When I think of schooling’s uses of technologies, I think of scholars like Ngugi and Walter Rodney. They remind us that those students who were supposed to be the passive recipients of the empire’s models and modes came back to bite the empire in the behind with the very education that was supposed to domesticate them. That’s all that keeps me going on those days when my college students and me are publicly asked to “brand” ourselves using new social networks. As a descendant of enslaved Africans, the legalized branding of my person and body stopped with the Emancipation Proclamation so I simply can’t see taking on this language or EVER using it with black students in a classroom. This is when I think back to the black college students of the HBCUs who were the catalysts for a new sit-in movement (like the Greensboro Four from North Carolina AT&T on February 1, 1960 pictured at the top of this post) and a branch and method of Civil Rights protests that perhaps no one foresaw: black college students who questioned the ways their bodies and minds were socially patrolled as part and parcel of a new kind of educational curricula that they shaped and defined for themselves. I find hope for the future looking at these patterns of the past.

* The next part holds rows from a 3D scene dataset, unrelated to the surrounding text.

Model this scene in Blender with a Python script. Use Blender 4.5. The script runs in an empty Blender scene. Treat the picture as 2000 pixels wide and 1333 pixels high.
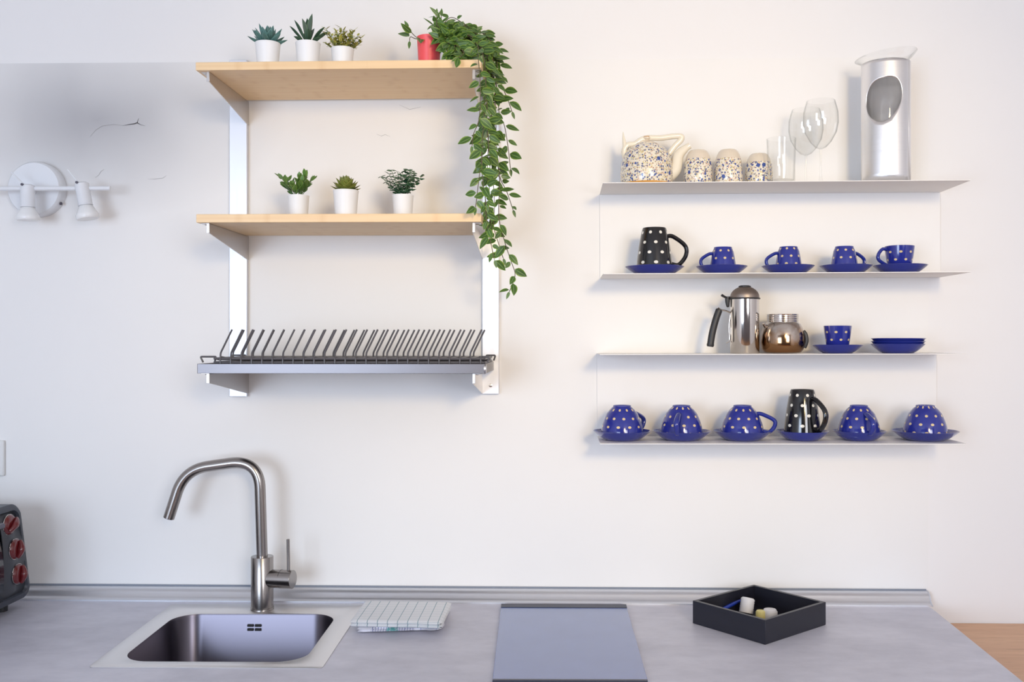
import bpy, bmesh, math, random
from mathutils import Vector, Matrix, noise
random.seed(7)
PI = math.pi
C = bpy.context.scene.collection
S = bpy.context.scene

# ------------------------------------------------------------------ camera
F_PX, PPX, PPY = 1906.0, 1048.0, 665.0
YAW = math.atan(46.6 / F_PX)
CAM = Vector((0.0, -2.31, 1.515))
cam_d = bpy.data.cameras.new('camera'); cam = bpy.data.objects.new('camera', cam_d); C.objects.link(cam)
cam.location = CAM
cam.rotation_euler = (PI / 2, 0, YAW)
cam_d.sensor_fit = 'HORIZONTAL'; cam_d.sensor_width = 36.0
cam_d.lens = 36.0 * F_PX / 2000.0
cam_d.shift_x = (1000.0 - PPX) / 2000.0
cam_d.shift_y = (PPY - 666.5) / 2000.0
cam_d.clip_start = 0.02
S.camera = cam

# ------------------------------------------------------------------ light and exposure
S.view_settings.view_transform = 'Standard'
S.view_settings.look = 'None'
S.view_settings.gamma = 1.0
S.view_settings.use_curve_mapping = False
S.view_settings.exposure = 0.26
S.cycles.use_denoising = True
S.cycles.max_bounces = 10
S.cycles.transparent_max_bounces = 24
S.cycles.sample_clamp_indirect = 6.0
w = bpy.data.worlds.new('world'); S.world = w; w.use_nodes = True
w.node_tree.nodes['Background'].inputs[0].default_value = (0.72, 0.82, 1.0, 1)
w.node_tree.nodes['Background'].inputs[1].default_value = 0.6

def area(name, loc, target, sx, sy, power, col):
    l = bpy.data.lights.new(name, 'AREA'); l.shape = 'RECTANGLE'; l.size = sx; l.size_y = sy
    l.energy = power; l.color = col
    o = bpy.data.objects.new(name, l); C.objects.link(o); o.location = loc
    o.rotation_euler = (Vector(target) - Vector(loc)).to_track_quat('-Z', 'Y').to_euler()
    return o
# daylight entering the two unseen windows of the wall behind the camera
area('window_daylight_right', (1.45, -4.02, 1.85), (0.75, 0, 1.5), 1.0, 1.2, 35, (0.93, 0.94, 1.0))
area('window_daylight_left', (-1.55, -4.02, 1.45), (-0.3, 0, 1.1), 1.35, 1.35, 52, (0.68, 0.81, 1.0))
# added unseen spotlight, giving the middle of the kitchen wall its warm glow
sp = bpy.data.lights.new('added_warm_spot', 'SPOT'); sp.energy = 158; sp.color = (1.0, 0.75, 0.38)
sp.spot_size = math.radians(38); sp.spot_blend = 1.0; sp.shadow_soft_size = 0.24
SPOT = Vector((0.85, -3.75, 2.35)); AIM = Vector((0.14, 0, 1.72))
so0 = bpy.data.objects.new('added_warm_spot', sp); C.objects.link(so0); so0.location = SPOT
so0.rotation_euler = (AIM - SPOT).to_track_quat('-Z', 'Y').to_euler()

# ------------------------------------------------------------------ pixel helpers (a pixel on a plane of known depth / height)
fw = Vector((-math.sin(YAW), math.cos(YAW), 0)); rt = Vector((math.cos(YAW), math.sin(YAW), 0))
def ray(px, py): return fw + rt * ((px - PPX) / F_PX) + Vector((0, 0, (PPY - py) / F_PX))
def P(px, py, Y):
    d = ray(px, py); return CAM + d * ((Y - CAM.y) / d.y)
def T(px, py, z):
    d = ray(px, py); return CAM + d * ((z - CAM.z) / d.z)

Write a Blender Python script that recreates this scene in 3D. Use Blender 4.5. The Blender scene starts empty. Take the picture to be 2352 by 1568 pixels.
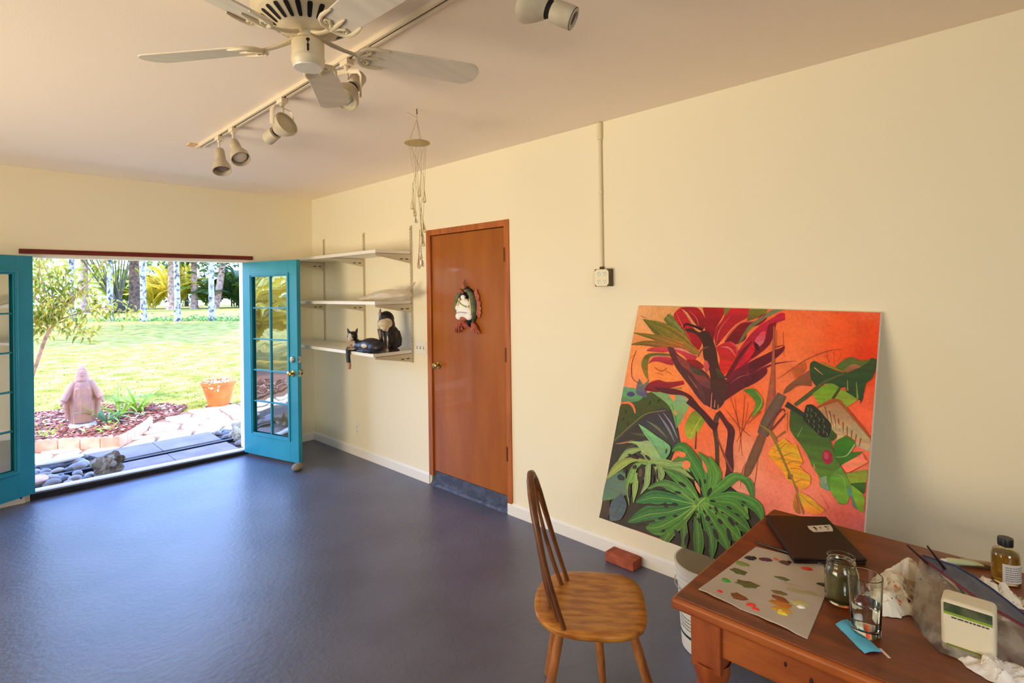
import bpy, bmesh, math, random
import numpy as np
from mathutils import Vector, Matrix, noise

C = bpy.context.scene.collection
PI = math.pi

# ---------------------------------------------------------------- camera
cam_d = bpy.data.cameras.new('camera')
cam = bpy.data.objects.new('camera', cam_d); C.objects.link(cam)
cam_d.sensor_width = 36.0; cam_d.lens = 19.078; cam_d.shift_y = -0.0522
cam_d.clip_start = 0.05; cam_d.clip_end = 400
_r = (0.69284479, -0.72093825, -0.01463341); _u = (0.00770976, -0.01288611, 0.99988725); _f = (0.72104553, 0.69287949, 0.00336981)
cam.matrix_world = Matrix(((_r[0], _u[0], -_f[0], -2.8129), (_r[1], _u[1], -_f[1], -5.7696), (_r[2], _u[2], -_f[2], 1.6218), (0, 0, 0, 1)))
bpy.context.scene.camera = cam

# ---------------------------------------------------------------- sky
w = bpy.data.worlds.new('sky'); bpy.context.scene.world = w; w.use_nodes = True
nt = w.node_tree; nt.nodes.clear()
_o = nt.nodes.new('ShaderNodeOutputWorld'); _b = nt.nodes.new('ShaderNodeBackground')
_tc = nt.nodes.new('ShaderNodeTexCoord'); _sx = nt.nodes.new('ShaderNodeSeparateXYZ'); _cr = nt.nodes.new('ShaderNodeValToRGB')
nt.links.new(_tc.outputs['Generated'], _sx.inputs[0]); nt.links.new(_sx.outputs['Z'], _cr.inputs[0])
_cr.color_ramp.elements[0].position = 0.0; _cr.color_ramp.elements[0].color = (0.46, 0.66, 1.0, 1)
_cr.color_ramp.elements[1].position = 0.75; _cr.color_ramp.elements[1].color = (0.14, 0.32, 0.95, 1)
nt.links.new(_cr.outputs[0], _b.inputs[0]); _b.inputs[1].default_value = 12.0
nt.links.new(_b.outputs[0], _o.inputs[0])

# ---------------------------------------------------------------- sun
sd = bpy.data.lights.new('sun', 'SUN'); sun = bpy.data.objects.new('sun', sd); C.objects.link(sun)
sd.energy = 6.5; sd.color = (1.0, 0.93, 0.80); sd.angle = math.radians(0.6)
_to = Vector((-0.47, 0.145, 0.87)).normalized()          # towards the sun: high, from the garden's far left
sun.rotation_euler = _to.to_track_quat('Z', 'Y').to_euler()

# ------------------------------------------- added fill lamps imitating daylight, behind and left of the camera
def area(name, loc, aim, sx, sy, power, col):
    d = bpy.data.lights.new(name, 'AREA'); o = bpy.data.objects.new(name, d); C.objects.link(o)
    d.shape = 'RECTANGLE'; d.size = sx; d.size_y = sy; d.energy = power; d.color = col
    o.location = loc; o.rotation_euler = (Vector(loc) - Vector(aim)).to_track_quat('Z', 'Y').to_euler()
    return o
area('fill_lamp_left', (-5.50, -2.7, 1.25), (0.0, -2.9, 2.75), 3.0, 2.0, 112, (1.0, 0.86, 0.66)).data.spread = math.radians(120)  # added warm fill in front of the closed side opening
area('fill_lamp_front', (-3.4, -8.0, 1.9), (-0.9, -5.0, 0.4), 2.2, 1.3, 34, (0.86, 0.94, 1.0)).data.spread = math.radians(110)  # added cool fill from behind the viewer, lifts the table

vs = bpy.context.scene.view_settings
vs.view_transform = 'Standard'; vs.look = 'None'; vs.exposure = 0.0; vs.gamma = 1.0; vs.use_curve_mapping = False
bpy.context.scene.cycles.use_denoising = True
bpy.context.scene.cycles.max_bounces = 10
bpy.context.scene.cycles.diffuse_bounces = 6
bpy.context.scene.cycles.transparent_max_bounces = 16

# ---------------------------------------------------------------- helpers
def lin(c):
    return tuple(((x / 255) / 12.92 if x / 255 <= 0.04045 else ((x / 255 + 0.055) / 1.055) ** 2.4) for x in c[:3])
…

I tend to get worried when I am simply expected to plug in information into an institution’s pre-determined templates where my needs, social-political purposes, linguistic designs, vernacular imaginations, and aesthetic philosophies are never consulted or regarded. Even though I get worried, I always remember how domestication, co-opting, and colonizing never fully work, never really take with color-conscious people (the term I use to mark a politics distinct from color-blindness). Capitalism tends to contradict itself and that’s where those little fissures of new possibility get magnified. A blind allegiance to the kind of eCommerce awaiting me in my mailbox won’t ever be the full picture. A radical ePedagogy for people of color will always be possible as long as we do what we have always done: question the how and why of what institutions do.